De la novlangue qui ne fait pas sourire Philippe : « En réalité, on participe à fond à la course à l’échalote sur les équipements militaires des différentes nations. Notre principal concurrent, c’est SCD, une boîte israélienne. Des produits qu’on vend aujourd’hui étaient certainement interdits à l’exportation il y a quelques années. On a en permanence des financements de l’État ou de l’Europe pour perfectionner les capteurs, et rendre les armes plus intelligentes. Et après, nous, en tant que salariés, on ne sait même pas précisément à qui on vend les imageurs.  »

Ces derniers temps, 10 millions de contrats sont en suspens avec Elcarim, une boîte singapourienne, gros client pour le « tactique », la DGA venant de retirer les «  licences d’exportation » à ce marchand d’armes trafiquant avec des pays sans doute « blacklistés ». Ce genre d’aléas, qui fait partie des « risques éthiques » selon le vocabulaire interne, n’empêche pas Lynred d’être en pleine expansion. L’entreprise est en train de racheter les terrains situés juste à côté de son site de Veurey-Voroize. Aujourd’hui propriétés d’Areva, ils accueillaient jusque dans les années 2 000 la SICN, ancien fabricant de combustible nucléaire. Lynred envisage de construire une nouvelle usine, en rapatriant les quelques activités encore présentes sur le site de Palaiseau, en région parisienne. La communication dénomme cette nouvelle « fab  » le projet Campus, car comment s’opposer à un « campus » ? C’est quand même beaucoup plus consensuel qu’«  usine d’armement  » comme nom. Cette présentation permet aussi plus facilement de bénéficier des millions d’euros d’argent public : en plus du plan de relance, Lynred touche aussi des subsides de Nano 2022, a priori uniquement pour des applications civiles ou spatiales. Ce plan de soutien de l’État et des collectivités locales à l’industrie de la micro et nanoélectronique symbolise le véritable assistanat dont bénéficie le secteur high-tech – un milliard d’euros d’argent public juste pour ce cas-là.

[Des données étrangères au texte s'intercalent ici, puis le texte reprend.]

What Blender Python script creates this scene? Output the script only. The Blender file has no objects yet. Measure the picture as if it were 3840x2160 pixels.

Si on ne sait presque rien des clients de Lynred, un reportage de TéléGrenoble nous apprend par contre que tous les mardis, il y a un atelier jardinage dans un bout de terrain à l’intérieur des grilles de l’usine. «  Une activité déstressante » pour une des salariés. Sur un des murs, on voit quatre mots inscrits en gros : respect – engagement – solidarité – convivialité.

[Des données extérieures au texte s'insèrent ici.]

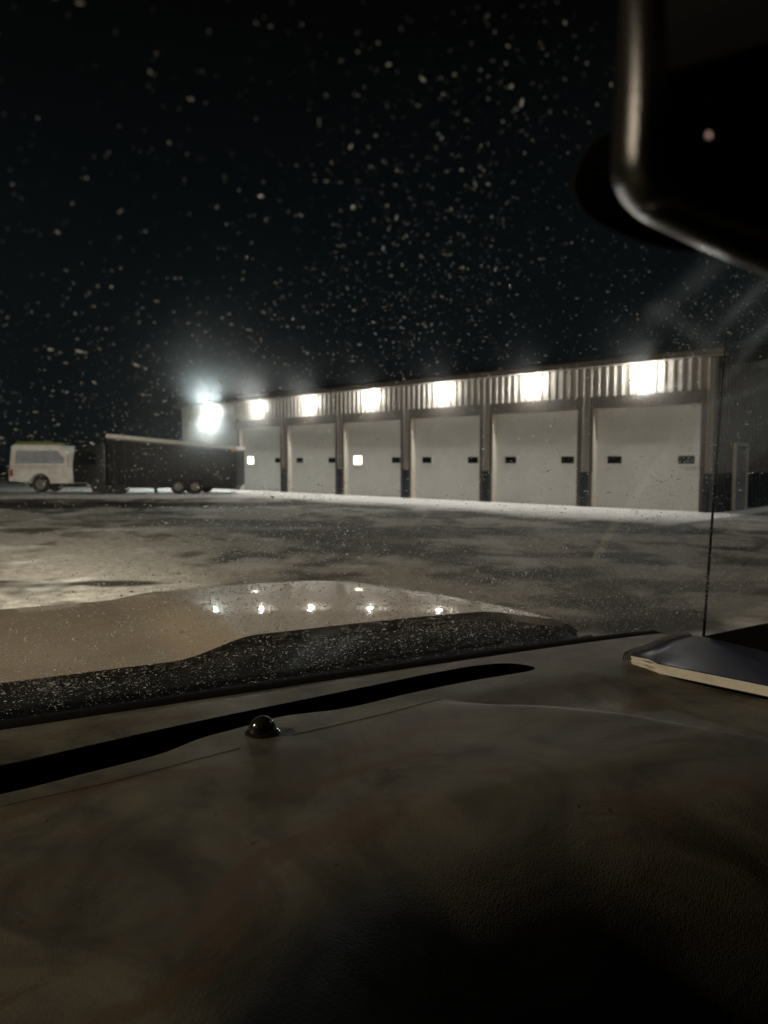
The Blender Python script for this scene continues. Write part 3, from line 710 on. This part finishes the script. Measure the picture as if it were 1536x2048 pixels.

Des prétentions qui semblent bien loin des activités réelles de Lynred. Philippe en est bien conscient mais n’arrive pas à déserter – la faute au côté stimulant intellectuellement de son boulot et à son bon salaire. « J’ai conscience de faire de la merde et de rester dans la merde » confie-t‑il avec lucidité. À notre connaissance, Émilie Chalas n’a pas autant de clairvoyance.